Last January, credit card startup Brex raised $300 million from a string of A-list investors, nearly doubling the company’s valuation to $12.3 billion and making its Brazilian cofounders– 26-year-old Pedro Franceschi and 27-year-old Henrique Dubugras–the world’s youngest self-made billionaires.


“I think it's easy for people to think that we're already successful,” Dubugras told Forbes at the time. “We are, and we aren’t. We're obviously happy about what we’ve achieved, but there's so much more to come.”


It’s certainly far too early to write-off the long-term success story that could be Brex. But a year later, Forbes estimates the company’s value has fallen to $6.4 billion–nearly 50% less than 12 months ago. Francheshi and Dubugras, meanwhile, are no longer billionaires–worth an estimated $900 million apiece, down from $1.5 billion.

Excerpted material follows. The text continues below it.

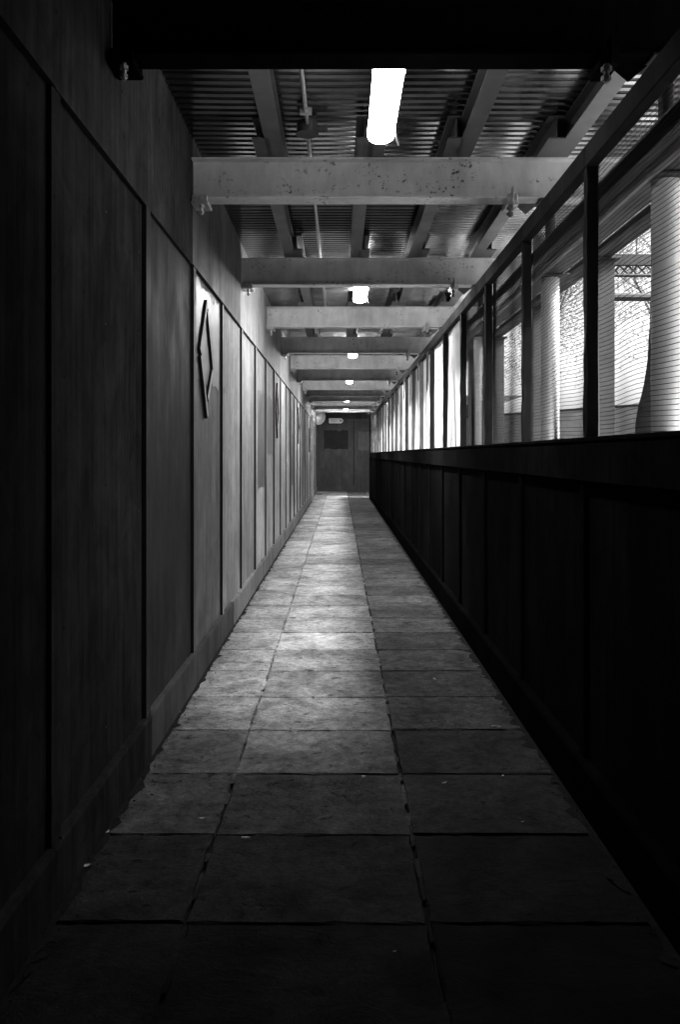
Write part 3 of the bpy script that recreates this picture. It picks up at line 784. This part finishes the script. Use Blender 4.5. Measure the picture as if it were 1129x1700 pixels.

They are in good company. In March 2022, near the peak of the startup funding frenzy, 44 founders of unicorns–private companies valued at over $1 billion–were worth a total of $190 billion, according to Forbes’ estimates. A year later, with crypto tumbling and private markets going the way of their tanking public counterparts, Forbes–in consultation with prominent VCs, investors and data providers–has revalued the world’s billionaire-backed unicorns. The results are stark: Half the wealth of the billionaires behind unicorns has been wiped out, leaving this elite group of startup visionaries $96 billion poorer than they were a year ago. Twelve of them are no longer billionaires. And that excludes a dozen Chinese unicorn founders who face their own unique set of issues (political and otherwise).